All clear? Next case.

ONE-WOMAN PACK

It was a singular achievement when North Carolina State distance runner Julie Shea was named the AIAW's top athlete for 1979-80. After all, the three previous winners of the award, Delta State's Lusia Harris, UCLA's Ann Meyers and Old Dominion's Nancy Lieberman, were all basketball players. In winning the Broderick Cup as a junior, Shea was honored for finishing first in 16 races, including AIAW championships in cross-country and 3,000, 5,000 and 10,000 meters.

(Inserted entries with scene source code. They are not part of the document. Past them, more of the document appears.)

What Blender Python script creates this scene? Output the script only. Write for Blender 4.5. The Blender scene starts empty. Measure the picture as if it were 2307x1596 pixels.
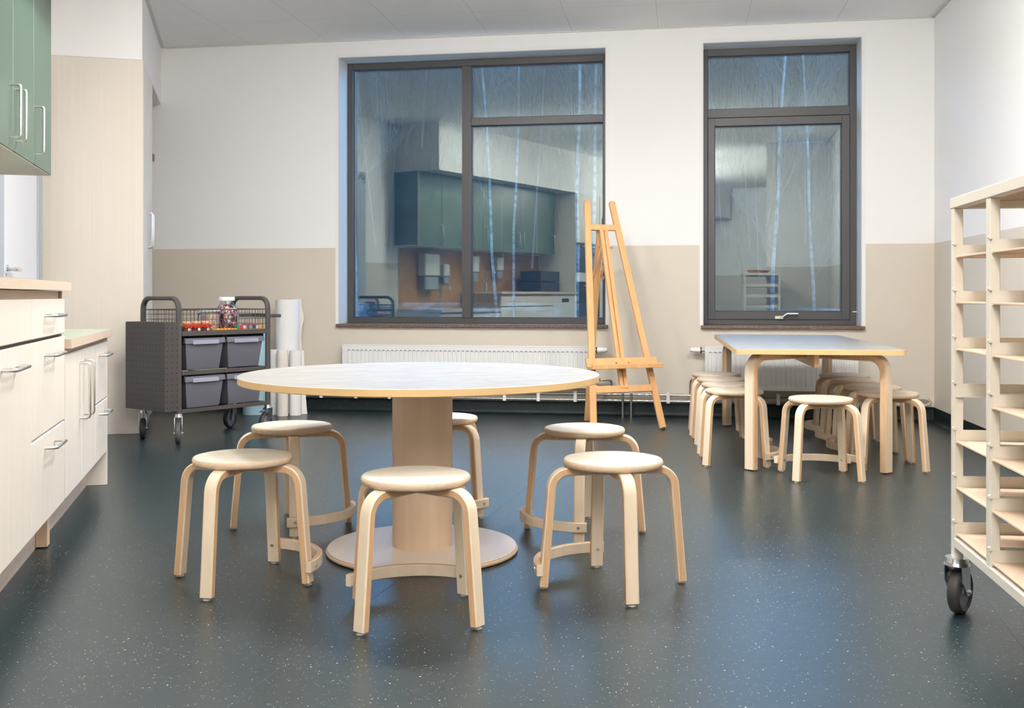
import bpy, math, random
from math import sin, cos, pi, atan2, sqrt, radians
from mathutils import Vector, Matrix

C = bpy.context.scene.collection
S = bpy.context.scene
random.seed(7)

# ------------------------------------------------------------------ camera
EYE = 0.87
cam = bpy.data.cameras.new('camera')
cam.sensor_fit = 'HORIZONTAL'
cam.sensor_width = 36.0
cam.lens = 36.0 * 2354.0 / 2307.0
cam.shift_y = -(798.0 - 665.8) / 2307.0
cam.clip_start = 0.05
cam.clip_end = 400
camo = bpy.data.objects.new('camera', cam)
camo.location = (0, 0, EYE)
camo.rotation_euler = (pi / 2, 0, 0)
C.objects.link(camo)
S.camera = camo

# ------------------------------------------------------------------ view, exposure
S.view_settings.view_transform = 'Standard'
S.view_settings.look = 'None'
S.view_settings.gamma = 1
S.view_settings.use_curve_mapping = False
S.view_settings.exposure = 0.08

# ------------------------------------------------------------------ world: blue evening sky
SKY_STRENGTH = 17.0
w = bpy.data.worlds.new('evening_sky')
S.world = w
w.use_nodes = True
nt = w.node_tree
nt.nodes.clear()
wo = nt.nodes.new('ShaderNodeOutputWorld')
bg = nt.nodes.new('ShaderNodeBackground')
tc = nt.nodes.new('ShaderNodeTexCoord')
sx = nt.nodes.new('ShaderNodeSeparateXYZ')
cr = nt.nodes.new('ShaderNodeValToRGB')
cr.color_ramp.elements[0].position = 0.0
cr.color_ramp.elements[0].color = (0.17, 0.45, 1.0, 1)
cr.color_ramp.elements[1].position = 0.55
cr.color_ramp.elements[1].color = (0.008, 0.022, 0.07, 1)
nt.links.new(tc.outputs['Generated'], sx.inputs[0])
nt.links.new(sx.outputs['Z'], cr.inputs[0])
nt.links.new(cr.outputs[0], bg.inputs[0])
bg.inputs[1].default_value = SKY_STRENGTH
nt.links.new(bg.outputs[0], wo.inputs[0])

FILL_LIGHT = 66.0   # emission of the added, unseen globe and drum lights

# ------------------------------------------------------------------ materials
def new_mat(name):
    m = bpy.data.materials.new(name)
    m.use_nodes = True
    n = m.node_tree
    return m, n, n.nodes['Principled BSDF']

def lk(n, a, b):
    n.links.new(a, b)

def noise(n, scale, vec=None, detail=3.0, rough=0.55, stretch=None, coord='Object'):
    t = n.nodes.new('ShaderNodeTexNoise')
    t.inputs['Scale'].default_value = scale
    t.inputs['Detail'].default_value = detail
    t.inputs['Roughness'].default_value = rough
    c = n.nodes.new('ShaderNodeTexCoord')
    mp = n.nodes.new('ShaderNodeMapping')
    if stretch: mp.inputs['Scale'].default_value = stretch
    lk(n, c.outputs[coord], mp.inputs[0])
    lk(n, mp.outputs[0], t.inputs['Vector'])
    return t

def ramp(n, src, stops):
    r = n.nodes.new('ShaderNodeValToRGB')
    e = r.color_ramp.elements
    e[0].position, e[0].color = stops[0][0], (*stops[0][1], 1)
    e[1].position, e[1].color = stops[-1][0], (*stops[-1][1], 1)
    for p, c in stops[1:-1]:
        x = e.new(p); x.color = (*c, 1)
    lk(n, src, r.inputs[0])
    return r

def plain(name, col, rough=0.5, metal=0.0, bump=0.0, bscale=200, var=0.0, spec=0.5, coat=0.0):
    m, n, b = new_mat(name)
    b.inputs['Base Color'].default_value = (*col, 1)
    b.inputs['Roughness'].default_value = rough
    b.inputs['Metallic'].default_value = metal
    b.inputs['Specular IOR Level'].default_value = spec
    b.inputs['Coat Weight'].default_value = coat
    if bump or var:
        t = noise(n, bscale)
        if var:
            r = ramp(n, t.outputs['Fac'], [(0.3, tuple(c * (1 - var) for c in col)), (0.7, tuple(min(1, c * (1 + var)) for c in col))])
            lk(n, r.outputs[0], b.inputs['Base Color'])
        if bump:
            bp = n.nodes.new('ShaderNodeBump')
            bp.inputs['Strength'].default_value = bump
            bp.inputs['Distance'].default_value = 0.002
            lk(n, t.outputs['Fac'], bp.inputs['Height'])
            lk(n, bp.outputs[0], b.inputs['Normal'])
    return m

def wood(name, light, dark, stretch=(1, 1, 0.06), scale=30, rough=0.42, lo=0.3, hi=0.72):
    m, n, b = new_mat(name)
    t = noise(n, scale, stretch=stretch, detail=5)
    r = ramp(n, t.outputs['Fac'], [(lo, dark), (hi, light)])
    lk(n, r.outputs[0], b.inputs['Base Color'])
    b.inputs['Roughness'].default_value = rough
    return m

def ply(name, light, dark, axis='Z', period=0.0034, rough=0.55):
    m, n, b = new_mat(name)
    c = n.nodes.new('ShaderNodeTexCoord')
    s = n.nodes.new('ShaderNodeSeparateXYZ')
    lk(n, c.outputs['Object'], s.inputs[0])
    mu = n.nodes.new('ShaderNodeMath'); mu.operation = 'MULTIPLY'
    mu.inputs[1].default_value = 1.0 / period
    lk(n, s.outputs[axis], mu.inputs[0])
    t = noise(n, 9, detail=2)
    ad = n.nodes.new('ShaderNodeMath'); ad.operation = 'ADD'
    hf = n.nodes.new('ShaderNodeMath'); hf.operation = 'MULTIPLY'; hf.inputs[1].default_value = 0.9 if period < .004 else 0.35
    lk(n, t.outputs['Fac'], hf.inputs[0]); lk(n, mu.outputs[0], ad.inputs[0]); lk(n, hf.outputs[0], ad.inputs[1])
    fr = n.nodes.new('ShaderNodeMath'); fr.operation = 'FRACT'
    lk(n, ad.outputs[0], fr.inputs[0])
    mid = tuple((a + d) / 2 for a, d in zip(light, dark))
    r = ramp(n, fr.outputs[0], [(0.0, dark), (0.14, mid), (0.3, light), (0.75, light), (1.0, mid)])
    t2 = noise(n, 60, detail=4, stretch=(1, 1, 5))
    mx = n.nodes.new('ShaderNodeMix'); mx.data_type = 'RGBA'; mx.blend_type = 'MULTIPLY'
    r2 = ramp(n, t2.outputs['Fac'], [(0.3, (0.82, 0.78, 0.74)), (0.6, (1, 1, 1))])
    mx.inputs[0].default_value = 0.7
    lk(n, r.outputs[0], mx.inputs[6]); lk(n, r2.outputs[0], mx.inputs[7])
    lk(n, mx.outputs[2], b.inputs['Base Color'])
    b.inputs['Roughness'].default_value = rough
    return m

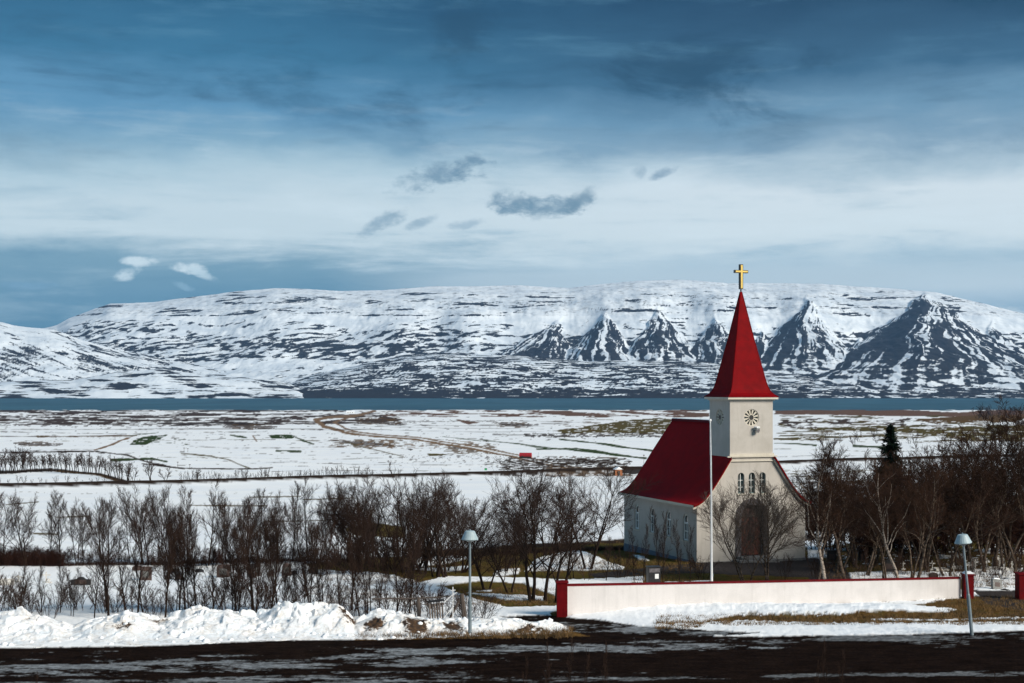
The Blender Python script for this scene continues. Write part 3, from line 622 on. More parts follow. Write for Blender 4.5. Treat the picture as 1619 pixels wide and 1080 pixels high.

In 1980 Shea became the first woman to win the McKevlin award, bestowed annually on the Atlantic Coast Conference's outstanding athlete. "Who has won more races this year than Renaldo Nehemiah, Genuine Risk and Richard Petty combined?" North Carolina State's sports information office teased in its campaign for Shea, who proceeded to finish ahead of two basketball players, Maryland's Albert King and Duke's Mike Gminski, in the balloting by the predominantly male Atlantic Coast Sports Writers Association. Then came 1980-81, during which Shea repeated as AIAW cross-country champion, won the 5,000 for the third straight year and placed fourth among women runners in the Boston Marathon. Only two other athletes—basketball players David Thompson of North Carolina State in '73 and '75 and Phil Ford of North Carolina in '77 and '78—had ever won the McKevlin award more than once. This year Shea became the third, this time beating out North Carolina Linebacker Lawrence Taylor and Virginia basketball star Ralph Sampson. As she had the year before, Shea said she was "stunned" at out-polling rivals she refers to, chummily, as "the guys."

BENCH, PRESSED

Here's a letter sent recently to the Cincinnati Reds' Johnny Bench:

Dear Mr. Bench:
My name is David Greenbaum. I am 10 years old. I am writing to you because you are my favorite player since I was born. I am also writing to you for a very big favor. The favor is that on December 4, 1983 I am having my Bar-Mitzvah. A Bar-Mitzvah is a big party for Jews on their 13th birthday. I would love if you could come. Since you are not Jewish and don't know Hebrew you could stay out of the synagogue if you want.
David Greenbaum

P.S. Please give me your autograph.

ILLUSTRATION

THEY SAID IT

•Lee Corso, Indiana football coach, explaining why USC was on the Hoosiers' schedule this year: "When I took this job I promised our fans I'd show them a Rose Bowl team."

•Brian Oldfield, U.S. shotputter, asked if he were afraid of his impressive European opponents: "Nah, we don't throw the shot at each other, do we?"